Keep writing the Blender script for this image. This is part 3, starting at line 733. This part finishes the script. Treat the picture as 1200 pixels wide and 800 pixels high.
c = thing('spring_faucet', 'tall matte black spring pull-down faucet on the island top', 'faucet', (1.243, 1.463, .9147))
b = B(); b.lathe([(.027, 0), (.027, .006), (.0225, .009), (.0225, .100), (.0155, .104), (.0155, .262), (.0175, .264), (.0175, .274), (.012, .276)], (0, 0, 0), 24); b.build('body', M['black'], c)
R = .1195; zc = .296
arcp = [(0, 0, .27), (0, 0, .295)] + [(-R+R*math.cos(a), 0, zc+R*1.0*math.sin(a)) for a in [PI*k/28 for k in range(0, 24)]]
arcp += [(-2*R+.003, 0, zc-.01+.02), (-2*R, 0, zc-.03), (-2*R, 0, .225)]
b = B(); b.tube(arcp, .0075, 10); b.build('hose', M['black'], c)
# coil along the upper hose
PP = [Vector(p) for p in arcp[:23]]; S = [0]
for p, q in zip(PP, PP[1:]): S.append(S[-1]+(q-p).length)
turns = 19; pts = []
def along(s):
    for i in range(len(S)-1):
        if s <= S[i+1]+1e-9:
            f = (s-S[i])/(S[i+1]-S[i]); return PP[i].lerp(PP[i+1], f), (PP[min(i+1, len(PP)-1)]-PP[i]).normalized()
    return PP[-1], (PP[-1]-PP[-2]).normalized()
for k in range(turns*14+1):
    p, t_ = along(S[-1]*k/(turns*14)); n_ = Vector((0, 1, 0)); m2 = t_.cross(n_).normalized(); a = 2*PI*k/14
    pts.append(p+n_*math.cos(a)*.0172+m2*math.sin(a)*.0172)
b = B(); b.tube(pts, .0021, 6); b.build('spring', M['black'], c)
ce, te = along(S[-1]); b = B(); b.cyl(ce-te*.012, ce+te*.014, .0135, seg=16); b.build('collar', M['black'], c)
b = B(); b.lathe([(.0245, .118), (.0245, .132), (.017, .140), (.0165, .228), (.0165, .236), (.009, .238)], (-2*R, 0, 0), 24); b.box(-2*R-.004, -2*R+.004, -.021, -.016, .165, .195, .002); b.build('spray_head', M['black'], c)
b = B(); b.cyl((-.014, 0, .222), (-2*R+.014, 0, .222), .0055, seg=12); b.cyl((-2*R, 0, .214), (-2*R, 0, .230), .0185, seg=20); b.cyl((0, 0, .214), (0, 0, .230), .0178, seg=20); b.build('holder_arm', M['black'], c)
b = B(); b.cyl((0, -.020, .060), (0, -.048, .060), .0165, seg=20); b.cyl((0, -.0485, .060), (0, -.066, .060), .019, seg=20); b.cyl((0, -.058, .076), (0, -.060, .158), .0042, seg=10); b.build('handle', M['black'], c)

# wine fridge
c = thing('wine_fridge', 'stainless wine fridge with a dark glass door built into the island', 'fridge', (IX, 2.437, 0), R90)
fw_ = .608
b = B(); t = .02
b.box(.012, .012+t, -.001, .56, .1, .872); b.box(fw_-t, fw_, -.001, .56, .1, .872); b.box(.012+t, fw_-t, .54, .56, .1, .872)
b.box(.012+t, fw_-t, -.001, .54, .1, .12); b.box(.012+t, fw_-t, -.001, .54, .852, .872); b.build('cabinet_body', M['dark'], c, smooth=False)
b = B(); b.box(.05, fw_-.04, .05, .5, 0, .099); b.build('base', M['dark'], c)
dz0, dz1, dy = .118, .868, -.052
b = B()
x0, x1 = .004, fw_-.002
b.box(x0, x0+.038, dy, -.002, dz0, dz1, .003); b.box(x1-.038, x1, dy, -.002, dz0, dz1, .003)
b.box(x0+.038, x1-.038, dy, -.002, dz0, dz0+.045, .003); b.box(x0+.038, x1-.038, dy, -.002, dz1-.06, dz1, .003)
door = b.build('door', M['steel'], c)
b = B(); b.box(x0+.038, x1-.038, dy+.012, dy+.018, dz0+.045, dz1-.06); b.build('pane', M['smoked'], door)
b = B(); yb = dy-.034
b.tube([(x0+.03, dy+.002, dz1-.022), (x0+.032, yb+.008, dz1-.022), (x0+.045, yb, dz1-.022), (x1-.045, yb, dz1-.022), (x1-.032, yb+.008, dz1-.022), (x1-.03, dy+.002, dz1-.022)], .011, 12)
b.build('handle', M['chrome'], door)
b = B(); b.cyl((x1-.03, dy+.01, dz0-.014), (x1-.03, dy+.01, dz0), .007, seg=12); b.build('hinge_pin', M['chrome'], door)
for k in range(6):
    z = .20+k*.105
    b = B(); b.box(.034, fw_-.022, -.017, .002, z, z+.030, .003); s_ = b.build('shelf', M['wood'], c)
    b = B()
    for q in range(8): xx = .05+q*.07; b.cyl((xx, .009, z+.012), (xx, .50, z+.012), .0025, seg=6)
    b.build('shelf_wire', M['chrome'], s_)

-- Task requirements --
Reproduce all the data word for word.

-- Correct output --
Keep writing the Blender script for this image. This is part 3, starting at line 733. This part finishes the script. Treat the picture as 1200 pixels wide and 800 pixels high.
c = thing('spring_faucet', 'tall matte black spring pull-down faucet on the island top', 'faucet', (1.243, 1.463, .9147))
b = B(); b.lathe([(.027, 0), (.027, .006), (.0225, .009), (.0225, .100), (.0155, .104), (.0155, .262), (.0175, .264), (.0175, .274), (.012, .276)], (0, 0, 0), 24); b.build('body', M['black'], c)
R = .1195; zc = .296
arcp = [(0, 0, .27), (0, 0, .295)] + [(-R+R*math.cos(a), 0, zc+R*1.0*math.sin(a)) for a in [PI*k/28 for k in range(0, 24)]]
arcp += [(-2*R+.003, 0, zc-.01+.02), (-2*R, 0, zc-.03), (-2*R, 0, .225)]
b = B(); b.tube(arcp, .0075, 10); b.build('hose', M['black'], c)
# coil along the upper hose
PP = [Vector(p) for p in arcp[:23]]; S = [0]
for p, q in zip(PP, PP[1:]): S.append(S[-1]+(q-p).length)
turns = 19; pts = []
def along(s):
    for i in range(len(S)-1):
        if s <= S[i+1]+1e-9:
            f = (s-S[i])/(S[i+1]-S[i]); return PP[i].lerp(PP[i+1], f), (PP[min(i+1, len(PP)-1)]-PP[i]).normalized()
    return PP[-1], (PP[-1]-PP[-2]).normalized()
for k in range(turns*14+1):
    p, t_ = along(S[-1]*k/(turns*14)); n_ = Vector((0, 1, 0)); m2 = t_.cross(n_).normalized(); a = 2*PI*k/14
    pts.append(p+n_*math.cos(a)*.0172+m2*math.sin(a)*.0172)
b = B(); b.tube(pts, .0021, 6); b.build('spring', M['black'], c)
ce, te = along(S[-1]); b = B(); b.cyl(ce-te*.012, ce+te*.014, .0135, seg=16); b.build('collar', M['black'], c)
b = B(); b.lathe([(.0245, .118), (.0245, .132), (.017, .140), (.0165, .228), (.0165, .236), (.009, .238)], (-2*R, 0, 0), 24); b.box(-2*R-.004, -2*R+.004, -.021, -.016, .165, .195, .002); b.build('spray_head', M['black'], c)
b = B(); b.cyl((-.014, 0, .222), (-2*R+.014, 0, .222), .0055, seg=12); b.cyl((-2*R, 0, .214), (-2*R, 0, .230), .0185, seg=20); b.cyl((0, 0, .214), (0, 0, .230), .0178, seg=20); b.build('holder_arm', M['black'], c)
b = B(); b.cyl((0, -.020, .060), (0, -.048, .060), .0165, seg=20); b.cyl((0, -.0485, .060), (0, -.066, .060), .019, seg=20); b.cyl((0, -.058, .076), (0, -.060, .158), .0042, seg=10); b.build('handle', M['black'], c)

# wine fridge
c = thing('wine_fridge', 'stainless wine fridge with a dark glass door built into the island', 'fridge', (IX, 2.437, 0), R90)
fw_ = .608
b = B(); t = .02
b.box(.012, .012+t, -.001, .56, .1, .872); b.box(fw_-t, fw_, -.001, .56, .1, .872); b.box(.012+t, fw_-t, .54, .56, .1, .872)
b.box(.012+t, fw_-t, -.001, .54, .1, .12); b.box(.012+t, fw_-t, -.001, .54, .852, .872); b.build('cabinet_body', M['dark'], c, smooth=False)
b = B(); b.box(.05, fw_-.04, .05, .5, 0, .099); b.build('base', M['dark'], c)
dz0, dz1, dy = .118, .868, -.052
b = B()
x0, x1 = .004, fw_-.002
b.box(x0, x0+.038, dy, -.002, dz0, dz1, .003); b.box(x1-.038, x1, dy, -.002, dz0, dz1, .003)
b.box(x0+.038, x1-.038, dy, -.002, dz0, dz0+.045, .003); b.box(x0+.038, x1-.038, dy, -.002, dz1-.06, dz1, .003)
door = b.build('door', M['steel'], c)
b = B(); b.box(x0+.038, x1-.038, dy+.012, dy+.018, dz0+.045, dz1-.06); b.build('pane', M['smoked'], door)
b = B(); yb = dy-.034
b.tube([(x0+.03, dy+.002, dz1-.022), (x0+.032, yb+.008, dz1-.022), (x0+.045, yb, dz1-.022), (x1-.045, yb, dz1-.022), (x1-.032, yb+.008, dz1-.022), (x1-.03, dy+.002, dz1-.022)], .011, 12)
b.build('handle', M['chrome'], door)
b = B(); b.cyl((x1-.03, dy+.01, dz0-.014), (x1-.03, dy+.01, dz0), .007, seg=12); b.build('hinge_pin', M['chrome'], door)
for k in range(6):
    z = .20+k*.105
    b = B(); b.box(.034, fw_-.022, -.017, .002, z, z+.030, .003); s_ = b.build('shelf', M['wood'], c)
    b = B()
    for q in range(8): xx = .05+q*.07; b.cyl((xx, .009, z+.012), (xx, .50, z+.012), .0025, seg=6)
    b.build('shelf_wire', M['chrome'], s_)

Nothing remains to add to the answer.